Maggie is described by Mama Johnson as being a somewhat frightened animal that accepts losing and backs down on any situation she sees a threat (Gruesser 184). Maggie is completely the opposite of her older sister Dee. “Maggie will be nervous until after her sister goes: she will stand hopelessly in corners, ture o envy and awe” (Walker 109). Walker writes how Maggie will act until Dee leaves back t college. Maggie is also described by Mama Johnson as a lame animal ignorant enough to be kind to everyone even if they do her wrong (Gruesser 184). The house fire left Maggie scarred for life. Maggie’s scars run deeper than just physical wounds (Walker 109). Maggie was perhaps burned trying to save the very quilts Dee covets” (Gruesser 184). The house fire had no affect on Dee. Unlike Dee, Maggie has a limited use of language (Tuten 127). When Maggie heard Dee ask for the heirloom quilts she was upset because she knew Mama Johnson would never tell Dee “no” (Tuten 126). Maggie told Mama Johnson to let Dee have the quilts and she would remember Grandmother Dee without them. Maggie was showing that she did not need an object or item to remember where she came from.
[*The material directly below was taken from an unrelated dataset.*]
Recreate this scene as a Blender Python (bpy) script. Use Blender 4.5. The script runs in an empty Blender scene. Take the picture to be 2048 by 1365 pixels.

Mama Johnson realized at that moment that Dee did not deserve the heirloom quilt. “Mama Johnson does two things that she has never, amazingly enough, done before: she hugs Maggie and she says “no” to Dee.” (Gruesser 185). By Mama Johnson choosing to give the quilt that represents their heritage to Maggie, it gave Mama Johnson and Maggie a voice they never thought they had. Dee wanted the quilts for the wrong reason because it was now fashionable. She didn’t want the quilts because it represented her heritage. “She wants the photographs -and presently the churn lid, the dasher and the quilts-for purposes of display, reminders that she no longer has to live in such a house, care for such a cow, have daily intercourse with such a mother and sister” (Cowart 175). Dee only wanted the heirloom objects to display them in an artistic way and not for everyday use. Dee did not want Maggie to have them because Maggie would ruin them by using them every day and Dee thought they needed to be preserved. Mama Johnson felt they should be used because she had them put away for so long that it was time someone put them to ever day use (Walker 113). Dee left upset and shouting how they just did not understand their heritage when it was Dee herself that lost sight of the real value of her heritage.
“Certainly the quilts over which Wangero and her mother quarrel represent a heritage vastly more personal and immediate than the intellectual and deracinated daughter can see; indeed, they represent a heritage she has already discarded, for she no longer shares a name with those whose lives, in scraps of cast-off clothing, the quilts transmute” (Cowart 179).
After Dee left Mama Johnson and Maggie sat on the porch enjoying a dip of snuff until it was time to go in the house and go to bed (Walker 114). Although each character in the story is from the same heritage, some will have different views of it, and Mama Johnson realizes which one of her daughters deserves the quilt that symbolizes their heritage. Maggie knows how to quilt and could make her own, it was what the quilt and giving it to Maggie represented what mattered to Mama Johnson.